Timing, I think. Just… timing. It feels right - I feel Aimee is at the age where her reliance on her parents for her every whim is reducing; she’s getting more interested in hanging out with friends, playing on her computer, hiding from creepers in Minecraft and in keeping up with her school-based social life. Seriously. You should see her Google Calendar, she should be paying her mother for all the PA work she’s putting in.
She’s kicking ass at school (not literally, obvs) and she’s so much wiser than her years. I’m not bragging, not saying she’s top of the class, but she just… understands human concerns, she can deal with and rationalise so much better than I ever could, even at this age. I think she’s perhaps one of those edge-cases where having separated parents and having to deal with change, death and family complexities have meant her compassion XPs are that much more finely attuned.

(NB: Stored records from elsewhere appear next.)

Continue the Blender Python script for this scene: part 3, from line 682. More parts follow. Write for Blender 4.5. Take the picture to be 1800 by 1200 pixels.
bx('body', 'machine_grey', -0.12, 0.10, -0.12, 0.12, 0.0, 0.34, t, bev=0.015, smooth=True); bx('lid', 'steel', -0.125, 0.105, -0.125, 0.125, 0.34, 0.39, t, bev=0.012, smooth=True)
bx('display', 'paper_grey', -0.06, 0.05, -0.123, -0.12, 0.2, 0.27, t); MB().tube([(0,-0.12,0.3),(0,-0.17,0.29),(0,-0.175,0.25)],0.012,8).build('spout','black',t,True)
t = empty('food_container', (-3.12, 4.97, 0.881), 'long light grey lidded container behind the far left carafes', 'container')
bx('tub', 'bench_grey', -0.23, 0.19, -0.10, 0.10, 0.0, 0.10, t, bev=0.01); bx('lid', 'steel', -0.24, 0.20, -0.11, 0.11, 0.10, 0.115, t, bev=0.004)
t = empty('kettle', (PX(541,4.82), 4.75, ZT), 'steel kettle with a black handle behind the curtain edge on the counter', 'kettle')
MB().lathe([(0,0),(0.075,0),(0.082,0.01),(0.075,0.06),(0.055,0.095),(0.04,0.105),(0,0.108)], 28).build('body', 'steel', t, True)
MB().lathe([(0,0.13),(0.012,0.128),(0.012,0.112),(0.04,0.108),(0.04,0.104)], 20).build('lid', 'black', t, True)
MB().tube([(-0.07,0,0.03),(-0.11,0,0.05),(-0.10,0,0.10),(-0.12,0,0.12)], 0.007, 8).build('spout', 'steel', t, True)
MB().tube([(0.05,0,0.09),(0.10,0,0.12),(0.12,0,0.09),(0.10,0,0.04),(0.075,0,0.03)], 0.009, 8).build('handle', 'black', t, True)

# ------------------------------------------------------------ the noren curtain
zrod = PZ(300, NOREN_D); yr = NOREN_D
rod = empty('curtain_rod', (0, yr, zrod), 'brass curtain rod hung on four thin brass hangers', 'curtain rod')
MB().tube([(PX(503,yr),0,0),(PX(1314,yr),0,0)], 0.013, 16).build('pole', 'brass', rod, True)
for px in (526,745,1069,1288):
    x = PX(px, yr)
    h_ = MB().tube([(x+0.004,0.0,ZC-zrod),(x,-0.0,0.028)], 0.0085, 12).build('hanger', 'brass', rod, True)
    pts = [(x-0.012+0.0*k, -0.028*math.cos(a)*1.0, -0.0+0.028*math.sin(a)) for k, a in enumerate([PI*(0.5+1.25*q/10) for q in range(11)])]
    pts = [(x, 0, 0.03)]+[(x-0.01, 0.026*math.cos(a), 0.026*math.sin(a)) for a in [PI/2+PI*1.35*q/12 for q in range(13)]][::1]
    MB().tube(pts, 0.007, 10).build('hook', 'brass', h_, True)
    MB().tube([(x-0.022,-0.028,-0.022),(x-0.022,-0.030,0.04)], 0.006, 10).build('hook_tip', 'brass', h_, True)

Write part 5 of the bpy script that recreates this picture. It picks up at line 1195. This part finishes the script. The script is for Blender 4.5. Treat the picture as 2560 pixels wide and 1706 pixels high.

If it sounds like I’m saying she’s some kind of savant, that’s not what I mean - all I know is that I’m confident that she’s going to be fine, and I have no qualms about feeling like she’s being let down. She was practically the first person we talked to about our plans, and we made clear to her that nothing would happen without her rubber stamp. To say she’s excited about it all would be a gross understatement - she’s already planning her visits, and is presently organising her 2017 Christmas in Seattle, apparently!
It also feels right for me, personally, and for Caroline and I together. I’ve wanted to live and work in another country as an ambition, and whilst I didn’t think it’d happen right now, it was always something I’ve wanted to explore.
A word about Caroline. Caroline had, semi-jokingly and usually in times of work-related frustration, occasionally indulged the fantasy of emigrating - citing a somewhat unrealistic desire to quit her job and to bum around the West Coast in a convertible sportscar. It’s one thing to joke about these things, but when presented with the actual opportunity, staring you in the face, meaning that you’d have to give up your career, your friends and your home it’s quite something else entirely.
Especially when your relocated future isn’t exactly one set in concrete. It’s okay for me - I’ve got a job, and I know some people. I have a big head-start - but Caroline doesn’t - “Do I work?” “Where do I work if I do?” “How do I get a job?” “Is there a market for my skills there?” “Will I have to re-train?” “How do I socialise and find friends in another country without one?” There are a million not-easily-answerable questions. It would have been easy for her to talk me down, and for me to find something else, and to not rock the boat - but Caroline, it turns out, is as mad as I am. Probably why I love her. A good bit of it, anyhow.
We had also been recently thinking about moving into a bigger place in London, but we’ve kind of trapped ourselves here, caught between the convenience and lifestyle of living centrally in Zone 1, and having a serious shortfall in the £££s required to find something bigger and more house-shaped here. If we were to move, it’d mean compromises in where we lived, or how much space we’d have, and how our work situations might end up. I guess moving 4,800 miles kinda negates needing to make those decisions - and only replaces them with new, different ones, but, I digress…
The timescales are hazy, given the visa processing and such, but it’s likely we’ll be moving around February or March. We’ll be sure to catch up with as many folk as we can before then.
I received my first batch of visa paperwork to fill in the other day, I understand it will be the first of many. Wish me, wish us - luck, we’re going to need it!